Prototypes from PSI's own workshop
He adds that it was a stroke of luck that the synchrotron facility in Grenoble, the European Synchrotron Radiation Facility (ESRF), had also just been modernised, “so it was a bit of a trade-off.” Some experiments were moved to Villigen during the ESRF’s shutdown, and now researchers can do their work in Grenoble. Of course, the aim is to bring the top people back to the PSI, which is exactly what the conversion is all about. You can see and hear the anticipation when Braun talks about the new facility that is being built down below. According to Braun, after the conversion, much more intensive beamlines will be available, which will render experiments feasible that “would have taken years to complete” with the current equipment.
However, this also means that the synchrotron’s technology will be considerably more complex. Some of the challenges have been solved in the PSI’s own workshop, where prototypes for the state-of-the-art magnetic tube have been in development for some time.

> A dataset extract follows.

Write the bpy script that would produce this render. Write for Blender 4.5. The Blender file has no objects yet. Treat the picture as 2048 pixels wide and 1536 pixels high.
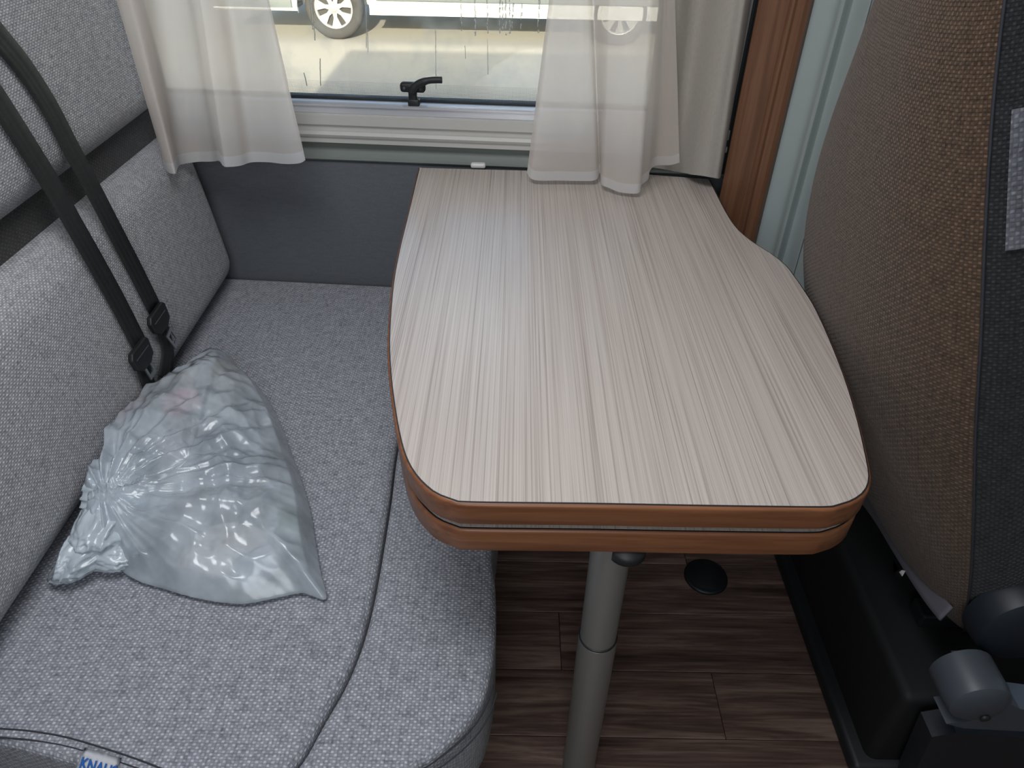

According to Braun, this gives the PSI a significant advantage when dealing with the companies entrusted with manufacturing, enabling it to negotiate “as equal partners.” After all, this often involves “procedures not found in any textbook.” The requirements for such a facility – the precision, the ultra-high vacuum allowing the electrons to have a free path – are similar to those found only in the production of computer chips.
Mastering the complexity
Braun oversaw the construction of the SwissFEL, where he learned not to lose sight of any detail, such as the processing of the volumes of data generated, which occasionally caused a bottleneck at the SwissFEL. As he sees it, this is the real challenge with such a large-scale project: all the different aspects that have to dovetail perfectly in the end.
New opportunities for the next generation of researchers
When you have all this explained to you, you begin to develop a growing respect for this monumental undertaking. And even if everything in the hall seems calm and focussed, you can imagine the pressure you are under when designing instruments that will open up new opportunities for the next generation of researchers: “We want to push the boundaries of what is possible – we want to explore the extreme.” Only around 400 days to go before the “dark” times are over.